■ What to produce ■
Reproduce the listing below character for character; drop every image.

■ Data provided ■
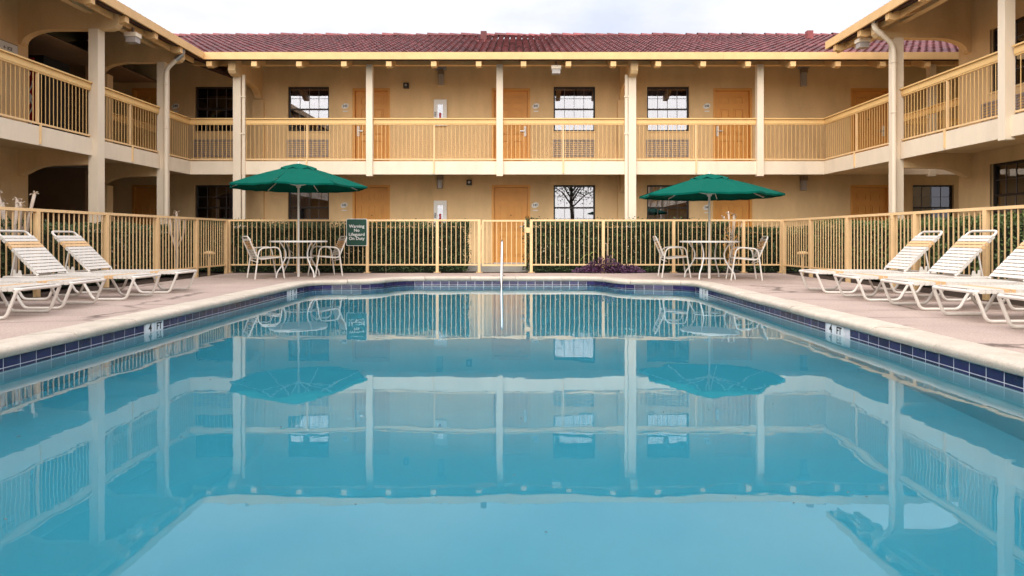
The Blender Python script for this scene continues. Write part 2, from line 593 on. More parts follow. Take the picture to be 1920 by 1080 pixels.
def walk(poly, step):
    """chords of even length round the outline: (mid x, mid y, angle)"""
    pts = [Vector(p) for p in poly] + [Vector(poly[0])]
    marks, carry = [], 0.0
    for i in range(len(pts) - 1):
        a, b = pts[i], pts[i + 1]
        l = (b - a).length
        t = carry
        while t < l:
            marks.append(a + (b - a) * (t / l))
            t += step
        carry = t - l
    return [((p.x + q.x) / 2, (p.y + q.y) / 2, math.atan2((q - p).y, (q - p).x)) for p, q in zip(marks, marks[1:])]
TS = 0.172
tile_me = MB().box(-TS / 2 + .0042, TS / 2 - .0048, -0.0007, 0.008, -0.0345, 0.0345).mesh('waterline_tile', 'tile_navy')
markers = [(-3.74, 7.06, '4 FT'), (-3.735, 11.45, '3 FT'), (3.21, 6.83, '4 FT'), (3.21, 11.55, '3 FT')]
lower = MB()
for x, y, a in walk(inner, TS):
    if any(abs(x - m[0]) < .1 and abs(y - m[1]) < 0.24 for m in markers):
        continue
    if y > 12.0 and not (y > 13.6 and -1.95 < x < 1.4):      # chords on the curves sit a little proud
        x, y = x + math.sin(a) * .009, y - math.cos(a) * .009
    inst('waterline_tile', tile_me, pool, (x, y, -0.096), (0, 0, a))
    ca, sa = math.cos(a), math.sin(a)
    q = MB().box(-TS / 2 + .0042, TS / 2 - .0048, -0.0007, 0.008, -0.190, -0.137)
    lower.add([(x + p[0] * ca - p[1] * sa, y + p[0] * sa + p[1] * ca, p[2]) for p in q.v], q.f)
tag(part('lower_tile_row', lower, 'tile_navy', pool), kind='stuff')
for mxx, my, s in markers:
    sd = 1 if mxx < 0 else -1      # facing into the pool
    for k, tx in enumerate(s.split()):
        yc = my + sd * (-1 if k == 0 else 1) * (-0.088)
        yc = my + (-0.088 if (k == 0) == (mxx < 0) else 0.088)
        mb = MB().box(mxx + sd * .002, mxx + sd * .012, yc - .083, yc + .083, -0.175, -0.058)
        pl = part('depth_marker', mb, 'marker_white', pool)
        me = text_mesh(tx, 0.115 if k == 0 else 0.10, 'black')
        o = inst('lettering', me, pl, (mxx + sd * .0135, yc, -0.108), (R(90), 0, R(90) if sd > 0 else R(-90)))

# coping stones
prof = [(-0.005, -0.056), (-0.028, -0.050), (-0.040, -0.022), (-0.036, 0.0), (-0.020, 0.017), (0.015, 0.026), (0.06, 0.028), (0.285, 0.022), (0.292, 0.012), (0.292, -0.056)]
loops = [offset_poly(POOL, d) for d, _ in prof]
# split each side into stones of about 0.9 m
cum = [0]
for i in range(n):
    cum.append(cum[-1] + (Vector(POOL[(i + 1) % n]) - Vector(POOL[i])).length)
total = cum[-1]
ns = int(round(total / 0.9))
def at_len(loop, s):
    s = s % total
    for i in range(n):
        if cum[i] <= s <= cum[i + 1] + 1e-9:
            t = (s - cum[i]) / (cum[i + 1] - cum[i])
            a, b = Vector(loop[i]), Vector(loop[(i + 1) % n])
            return a + (b - a) * t
for k in range(ns):
    s0, s1 = total * k / ns + 0.004, total * (k + 1) / ns - 0.004
    ss = sorted([s0, s1] + [c for c in cum if s0 + .01 < c < s1 - .01])
    mb = MB(); m = len(prof)
    dz = rnd.uniform(-.004, .004)
    for s in ss:
        for j in range(m):
            p = at_len(loops[j], s)
            mb.v.append((p.x, p.y, prof[j][1] + dz))
    for i in range(len(ss) - 1):
        for j in range(m):
            mb.f.append((i * m + j, i * m + (j + 1) % m, (i + 1) * m + (j + 1) % m, (i + 1) * m + j))
    mb.f.append(tuple(range(m))); mb.f.append(tuple((len(ss) - 1) * m + j for j in range(m)))
    part('coping_stone', mb, 'coping', pool, True)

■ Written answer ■
The Blender Python script for this scene continues. Write part 2, from line 593 on. More parts follow. Take the picture to be 1920 by 1080 pixels.
def walk(poly, step):
    """chords of even length round the outline: (mid x, mid y, angle)"""
    pts = [Vector(p) for p in poly] + [Vector(poly[0])]
    marks, carry = [], 0.0
    for i in range(len(pts) - 1):
        a, b = pts[i], pts[i + 1]
        l = (b - a).length
        t = carry
        while t < l:
            marks.append(a + (b - a) * (t / l))
            t += step
        carry = t - l
    return [((p.x + q.x) / 2, (p.y + q.y) / 2, math.atan2((q - p).y, (q - p).x)) for p, q in zip(marks, marks[1:])]
TS = 0.172
tile_me = MB().box(-TS / 2 + .0042, TS / 2 - .0048, -0.0007, 0.008, -0.0345, 0.0345).mesh('waterline_tile', 'tile_navy')
markers = [(-3.74, 7.06, '4 FT'), (-3.735, 11.45, '3 FT'), (3.21, 6.83, '4 FT'), (3.21, 11.55, '3 FT')]
lower = MB()
for x, y, a in walk(inner, TS):
    if any(abs(x - m[0]) < .1 and abs(y - m[1]) < 0.24 for m in markers):
        continue
    if y > 12.0 and not (y > 13.6 and -1.95 < x < 1.4):      # chords on the curves sit a little proud
        x, y = x + math.sin(a) * .009, y - math.cos(a) * .009
    inst('waterline_tile', tile_me, pool, (x, y, -0.096), (0, 0, a))
    ca, sa = math.cos(a), math.sin(a)
    q = MB().box(-TS / 2 + .0042, TS / 2 - .0048, -0.0007, 0.008, -0.190, -0.137)
    lower.add([(x + p[0] * ca - p[1] * sa, y + p[0] * sa + p[1] * ca, p[2]) for p in q.v], q.f)
tag(part('lower_tile_row', lower, 'tile_navy', pool), kind='stuff')
for mxx, my, s in markers:
    sd = 1 if mxx < 0 else -1      # facing into the pool
    for k, tx in enumerate(s.split()):
        yc = my + sd * (-1 if k == 0 else 1) * (-0.088)
        yc = my + (-0.088 if (k == 0) == (mxx < 0) else 0.088)
        mb = MB().box(mxx + sd * .002, mxx + sd * .012, yc - .083, yc + .083, -0.175, -0.058)
        pl = part('depth_marker', mb, 'marker_white', pool)
        me = text_mesh(tx, 0.115 if k == 0 else 0.10, 'black')
        o = inst('lettering', me, pl, (mxx + sd * .0135, yc, -0.108), (R(90), 0, R(90) if sd > 0 else R(-90)))

# coping stones
prof = [(-0.005, -0.056), (-0.028, -0.050), (-0.040, -0.022), (-0.036, 0.0), (-0.020, 0.017), (0.015, 0.026), (0.06, 0.028), (0.285, 0.022), (0.292, 0.012), (0.292, -0.056)]
loops = [offset_poly(POOL, d) for d, _ in prof]
# split each side into stones of about 0.9 m
cum = [0]
for i in range(n):
    cum.append(cum[-1] + (Vector(POOL[(i + 1) % n]) - Vector(POOL[i])).length)
total = cum[-1]
ns = int(round(total / 0.9))
def at_len(loop, s):
    s = s % total
    for i in range(n):
        if cum[i] <= s <= cum[i + 1] + 1e-9:
            t = (s - cum[i]) / (cum[i + 1] - cum[i])
            a, b = Vector(loop[i]), Vector(loop[(i + 1) % n])
            return a + (b - a) * t
for k in range(ns):
    s0, s1 = total * k / ns + 0.004, total * (k + 1) / ns - 0.004
    ss = sorted([s0, s1] + [c for c in cum if s0 + .01 < c < s1 - .01])
    mb = MB(); m = len(prof)
    dz = rnd.uniform(-.004, .004)
    for s in ss:
        for j in range(m):
            p = at_len(loops[j], s)
            mb.v.append((p.x, p.y, prof[j][1] + dz))
    for i in range(len(ss) - 1):
        for j in range(m):
            mb.f.append((i * m + j, i * m + (j + 1) % m, (i + 1) * m + (j + 1) % m, (i + 1) * m + j))
    mb.f.append(tuple(range(m))); mb.f.append(tuple((len(ss) - 1) * m + j for j in range(m)))
    part('coping_stone', mb, 'coping', pool, True)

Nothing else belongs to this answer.